* **Task requirements**: Repeat verbatim, and only, the lines of the data below, beginning at the line that contains "Generate a Blender" and stopping after the line that contains "SC.camera = cam".

* **Data for this task**:
--- Begin ---

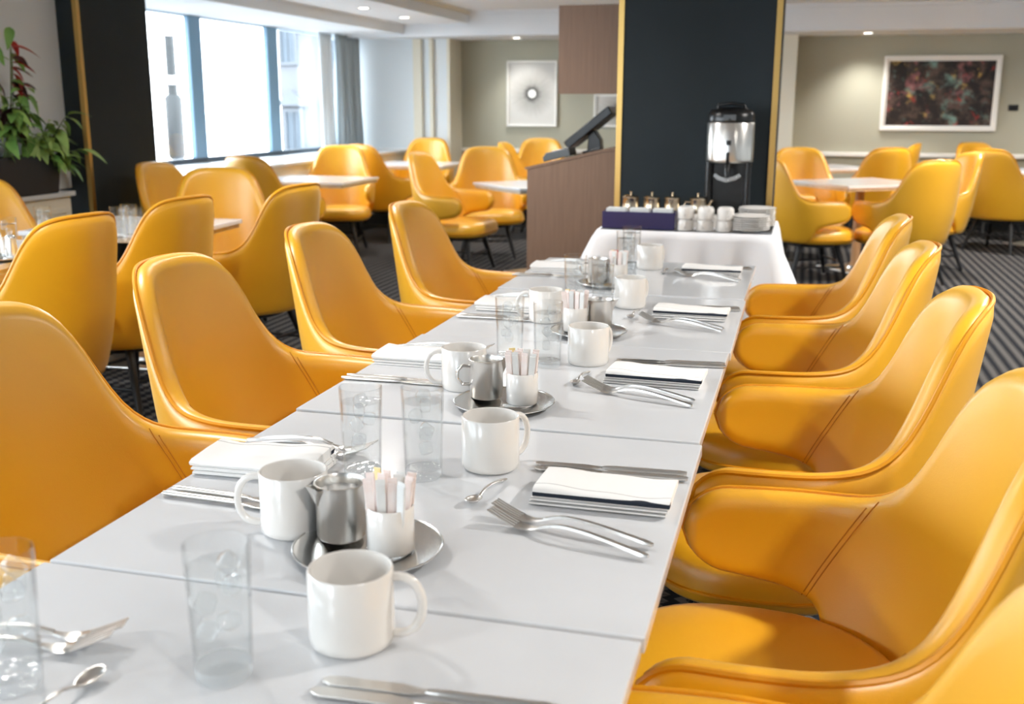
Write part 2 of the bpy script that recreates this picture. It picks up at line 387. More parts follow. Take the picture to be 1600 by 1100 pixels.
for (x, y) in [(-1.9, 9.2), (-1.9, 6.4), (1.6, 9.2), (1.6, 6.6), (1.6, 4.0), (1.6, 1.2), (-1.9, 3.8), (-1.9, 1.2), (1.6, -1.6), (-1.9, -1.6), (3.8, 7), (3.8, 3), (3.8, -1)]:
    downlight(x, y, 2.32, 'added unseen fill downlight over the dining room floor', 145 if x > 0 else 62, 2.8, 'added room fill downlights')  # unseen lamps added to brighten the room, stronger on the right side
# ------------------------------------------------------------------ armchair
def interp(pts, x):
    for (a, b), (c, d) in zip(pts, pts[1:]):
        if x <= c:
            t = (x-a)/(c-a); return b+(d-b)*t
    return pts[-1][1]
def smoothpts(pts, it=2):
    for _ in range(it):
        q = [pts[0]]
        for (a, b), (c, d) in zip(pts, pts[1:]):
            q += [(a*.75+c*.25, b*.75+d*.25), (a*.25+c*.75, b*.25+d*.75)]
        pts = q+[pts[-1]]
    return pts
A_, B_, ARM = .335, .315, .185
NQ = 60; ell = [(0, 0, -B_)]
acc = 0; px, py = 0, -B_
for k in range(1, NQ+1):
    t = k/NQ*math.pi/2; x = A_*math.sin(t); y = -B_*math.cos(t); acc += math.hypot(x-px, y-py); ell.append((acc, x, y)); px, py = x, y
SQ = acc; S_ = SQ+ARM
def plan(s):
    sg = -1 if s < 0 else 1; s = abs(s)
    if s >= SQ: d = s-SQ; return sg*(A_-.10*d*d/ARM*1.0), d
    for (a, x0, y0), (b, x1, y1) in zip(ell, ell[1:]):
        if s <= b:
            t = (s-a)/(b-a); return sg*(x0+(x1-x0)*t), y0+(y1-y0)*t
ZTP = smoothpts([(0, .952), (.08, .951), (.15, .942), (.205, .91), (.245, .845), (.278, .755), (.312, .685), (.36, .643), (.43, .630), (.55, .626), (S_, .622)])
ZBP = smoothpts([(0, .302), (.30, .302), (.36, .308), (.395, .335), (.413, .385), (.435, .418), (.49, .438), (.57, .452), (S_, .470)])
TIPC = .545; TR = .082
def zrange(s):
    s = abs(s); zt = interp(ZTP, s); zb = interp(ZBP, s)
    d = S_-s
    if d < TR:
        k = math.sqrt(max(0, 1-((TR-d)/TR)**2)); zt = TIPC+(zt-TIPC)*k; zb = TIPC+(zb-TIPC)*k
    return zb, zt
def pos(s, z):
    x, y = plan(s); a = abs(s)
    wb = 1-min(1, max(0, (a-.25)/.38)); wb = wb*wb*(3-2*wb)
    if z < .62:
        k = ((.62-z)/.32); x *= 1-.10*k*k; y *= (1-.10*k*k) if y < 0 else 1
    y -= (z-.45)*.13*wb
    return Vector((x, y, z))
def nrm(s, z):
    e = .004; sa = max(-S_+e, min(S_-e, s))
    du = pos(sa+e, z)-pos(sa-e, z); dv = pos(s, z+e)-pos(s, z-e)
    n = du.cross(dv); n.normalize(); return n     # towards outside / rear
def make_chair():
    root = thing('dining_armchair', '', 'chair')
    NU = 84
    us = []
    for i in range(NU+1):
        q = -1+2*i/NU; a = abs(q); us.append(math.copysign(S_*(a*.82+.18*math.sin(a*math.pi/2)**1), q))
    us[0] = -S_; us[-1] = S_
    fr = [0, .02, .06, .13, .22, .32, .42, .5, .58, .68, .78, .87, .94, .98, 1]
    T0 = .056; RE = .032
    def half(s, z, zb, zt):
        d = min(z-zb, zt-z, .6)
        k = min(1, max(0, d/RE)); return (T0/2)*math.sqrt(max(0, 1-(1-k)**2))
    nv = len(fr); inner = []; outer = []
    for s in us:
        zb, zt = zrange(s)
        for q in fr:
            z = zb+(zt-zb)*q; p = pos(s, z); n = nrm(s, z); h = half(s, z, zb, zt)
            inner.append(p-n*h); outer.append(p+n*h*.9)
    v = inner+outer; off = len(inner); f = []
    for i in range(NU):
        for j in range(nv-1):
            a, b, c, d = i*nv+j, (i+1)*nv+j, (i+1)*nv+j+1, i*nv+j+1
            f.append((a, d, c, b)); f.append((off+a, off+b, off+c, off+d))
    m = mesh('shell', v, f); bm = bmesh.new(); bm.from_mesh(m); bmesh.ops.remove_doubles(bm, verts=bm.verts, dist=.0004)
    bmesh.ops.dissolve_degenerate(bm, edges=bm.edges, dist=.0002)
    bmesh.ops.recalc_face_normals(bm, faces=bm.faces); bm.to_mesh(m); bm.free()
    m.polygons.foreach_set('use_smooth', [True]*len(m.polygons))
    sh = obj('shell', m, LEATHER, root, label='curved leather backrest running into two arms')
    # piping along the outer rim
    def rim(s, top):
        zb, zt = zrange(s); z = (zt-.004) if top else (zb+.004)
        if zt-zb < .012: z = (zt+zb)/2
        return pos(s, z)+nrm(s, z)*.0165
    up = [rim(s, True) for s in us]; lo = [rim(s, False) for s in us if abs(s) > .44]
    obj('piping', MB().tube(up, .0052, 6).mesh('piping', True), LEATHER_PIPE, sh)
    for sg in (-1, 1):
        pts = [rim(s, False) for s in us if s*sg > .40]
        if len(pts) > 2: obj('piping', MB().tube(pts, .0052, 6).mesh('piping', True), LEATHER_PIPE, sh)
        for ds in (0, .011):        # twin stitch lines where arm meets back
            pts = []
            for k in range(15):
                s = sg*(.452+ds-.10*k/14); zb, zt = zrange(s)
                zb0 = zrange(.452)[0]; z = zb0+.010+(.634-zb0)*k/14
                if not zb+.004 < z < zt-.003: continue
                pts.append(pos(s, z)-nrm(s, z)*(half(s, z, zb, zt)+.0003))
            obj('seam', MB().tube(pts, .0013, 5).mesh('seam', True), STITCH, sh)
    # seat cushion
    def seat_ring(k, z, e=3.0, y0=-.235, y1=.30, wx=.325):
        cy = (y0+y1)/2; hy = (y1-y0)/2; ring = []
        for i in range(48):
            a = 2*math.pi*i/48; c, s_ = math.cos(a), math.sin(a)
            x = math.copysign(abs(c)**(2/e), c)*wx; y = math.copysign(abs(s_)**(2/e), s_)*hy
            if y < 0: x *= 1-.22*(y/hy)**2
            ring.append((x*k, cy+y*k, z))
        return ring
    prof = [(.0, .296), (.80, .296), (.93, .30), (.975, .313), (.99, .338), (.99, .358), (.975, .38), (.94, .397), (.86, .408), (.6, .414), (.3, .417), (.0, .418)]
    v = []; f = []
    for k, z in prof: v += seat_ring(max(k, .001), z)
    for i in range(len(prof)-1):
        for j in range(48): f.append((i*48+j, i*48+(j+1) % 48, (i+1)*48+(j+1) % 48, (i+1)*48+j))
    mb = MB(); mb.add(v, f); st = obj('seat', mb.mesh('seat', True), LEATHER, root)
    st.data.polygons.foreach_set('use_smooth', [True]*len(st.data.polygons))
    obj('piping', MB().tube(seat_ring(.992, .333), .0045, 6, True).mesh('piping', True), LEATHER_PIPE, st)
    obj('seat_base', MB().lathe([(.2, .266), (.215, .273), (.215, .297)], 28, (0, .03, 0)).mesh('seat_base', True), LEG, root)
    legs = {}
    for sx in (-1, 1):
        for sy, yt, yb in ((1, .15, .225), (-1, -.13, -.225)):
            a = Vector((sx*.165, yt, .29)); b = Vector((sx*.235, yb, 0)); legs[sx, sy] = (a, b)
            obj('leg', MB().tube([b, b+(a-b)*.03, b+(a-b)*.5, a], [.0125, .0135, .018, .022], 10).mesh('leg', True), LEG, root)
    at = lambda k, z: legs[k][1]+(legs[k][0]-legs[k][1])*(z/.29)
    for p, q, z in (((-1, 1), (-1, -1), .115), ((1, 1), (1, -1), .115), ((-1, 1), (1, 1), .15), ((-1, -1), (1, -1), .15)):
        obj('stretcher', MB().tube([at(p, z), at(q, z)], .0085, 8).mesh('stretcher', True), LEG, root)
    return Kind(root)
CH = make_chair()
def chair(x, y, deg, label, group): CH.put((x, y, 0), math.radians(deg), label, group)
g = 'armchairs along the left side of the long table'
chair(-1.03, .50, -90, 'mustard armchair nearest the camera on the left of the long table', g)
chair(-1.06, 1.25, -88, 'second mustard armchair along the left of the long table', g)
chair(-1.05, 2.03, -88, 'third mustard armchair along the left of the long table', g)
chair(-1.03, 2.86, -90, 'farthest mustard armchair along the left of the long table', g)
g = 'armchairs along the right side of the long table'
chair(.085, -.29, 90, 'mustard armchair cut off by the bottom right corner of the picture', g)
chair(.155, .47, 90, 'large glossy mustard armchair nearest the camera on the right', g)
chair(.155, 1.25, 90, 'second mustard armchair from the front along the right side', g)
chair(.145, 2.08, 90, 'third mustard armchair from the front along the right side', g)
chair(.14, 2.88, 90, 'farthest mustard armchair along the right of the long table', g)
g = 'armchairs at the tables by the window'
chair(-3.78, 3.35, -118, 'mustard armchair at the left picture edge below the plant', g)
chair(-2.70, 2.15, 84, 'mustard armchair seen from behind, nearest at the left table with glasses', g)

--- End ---
--- Begin ---

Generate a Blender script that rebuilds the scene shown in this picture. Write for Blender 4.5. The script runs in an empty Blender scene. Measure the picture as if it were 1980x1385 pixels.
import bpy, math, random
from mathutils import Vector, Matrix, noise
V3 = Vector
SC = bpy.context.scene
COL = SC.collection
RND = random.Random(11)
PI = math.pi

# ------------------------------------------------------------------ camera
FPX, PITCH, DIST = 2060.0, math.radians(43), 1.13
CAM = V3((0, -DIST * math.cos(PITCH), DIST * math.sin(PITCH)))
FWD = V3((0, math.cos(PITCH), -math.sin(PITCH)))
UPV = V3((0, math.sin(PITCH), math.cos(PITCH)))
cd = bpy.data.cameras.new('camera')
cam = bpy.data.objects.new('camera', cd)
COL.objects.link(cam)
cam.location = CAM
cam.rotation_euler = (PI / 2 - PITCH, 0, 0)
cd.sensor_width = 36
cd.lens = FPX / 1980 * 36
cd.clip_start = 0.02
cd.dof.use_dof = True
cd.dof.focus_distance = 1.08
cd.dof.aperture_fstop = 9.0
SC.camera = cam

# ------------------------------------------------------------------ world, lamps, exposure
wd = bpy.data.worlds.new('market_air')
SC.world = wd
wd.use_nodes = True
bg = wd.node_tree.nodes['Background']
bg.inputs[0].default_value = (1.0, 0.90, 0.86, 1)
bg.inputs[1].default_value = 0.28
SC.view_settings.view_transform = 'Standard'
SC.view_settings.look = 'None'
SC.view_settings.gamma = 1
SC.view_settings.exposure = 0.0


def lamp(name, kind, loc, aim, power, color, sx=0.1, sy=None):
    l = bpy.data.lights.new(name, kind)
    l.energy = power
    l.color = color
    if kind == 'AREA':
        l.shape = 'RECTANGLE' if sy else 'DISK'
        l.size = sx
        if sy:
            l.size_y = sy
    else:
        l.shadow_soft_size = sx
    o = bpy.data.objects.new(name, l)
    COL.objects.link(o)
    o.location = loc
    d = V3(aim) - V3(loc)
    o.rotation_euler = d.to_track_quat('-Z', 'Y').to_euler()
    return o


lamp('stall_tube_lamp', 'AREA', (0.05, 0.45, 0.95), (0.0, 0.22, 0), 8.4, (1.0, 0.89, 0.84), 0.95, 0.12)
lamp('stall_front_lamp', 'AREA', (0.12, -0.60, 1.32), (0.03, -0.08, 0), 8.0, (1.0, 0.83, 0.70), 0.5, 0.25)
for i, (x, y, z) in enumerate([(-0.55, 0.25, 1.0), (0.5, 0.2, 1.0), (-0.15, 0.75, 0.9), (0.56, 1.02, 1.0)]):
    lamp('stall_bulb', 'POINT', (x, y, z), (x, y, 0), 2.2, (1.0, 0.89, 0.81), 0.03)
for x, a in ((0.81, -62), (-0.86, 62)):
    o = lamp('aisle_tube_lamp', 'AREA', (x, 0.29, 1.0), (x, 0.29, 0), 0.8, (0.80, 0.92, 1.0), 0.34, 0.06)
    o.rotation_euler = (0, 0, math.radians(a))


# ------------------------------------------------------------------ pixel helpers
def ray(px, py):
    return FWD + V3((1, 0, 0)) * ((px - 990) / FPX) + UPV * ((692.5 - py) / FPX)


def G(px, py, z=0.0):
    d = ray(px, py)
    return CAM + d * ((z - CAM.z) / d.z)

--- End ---

* **Correct result**:
Generate a Blender script that rebuilds the scene shown in this picture. Write for Blender 4.5. The script runs in an empty Blender scene. Measure the picture as if it were 1980x1385 pixels.
import bpy, math, random
from mathutils import Vector, Matrix, noise
V3 = Vector
SC = bpy.context.scene
COL = SC.collection
RND = random.Random(11)
PI = math.pi

# ------------------------------------------------------------------ camera
FPX, PITCH, DIST = 2060.0, math.radians(43), 1.13
CAM = V3((0, -DIST * math.cos(PITCH), DIST * math.sin(PITCH)))
FWD = V3((0, math.cos(PITCH), -math.sin(PITCH)))
UPV = V3((0, math.sin(PITCH), math.cos(PITCH)))
cd = bpy.data.cameras.new('camera')
cam = bpy.data.objects.new('camera', cd)
COL.objects.link(cam)
cam.location = CAM
cam.rotation_euler = (PI / 2 - PITCH, 0, 0)
cd.sensor_width = 36
cd.lens = FPX / 1980 * 36
cd.clip_start = 0.02
cd.dof.use_dof = True
cd.dof.focus_distance = 1.08
cd.dof.aperture_fstop = 9.0
SC.camera = cam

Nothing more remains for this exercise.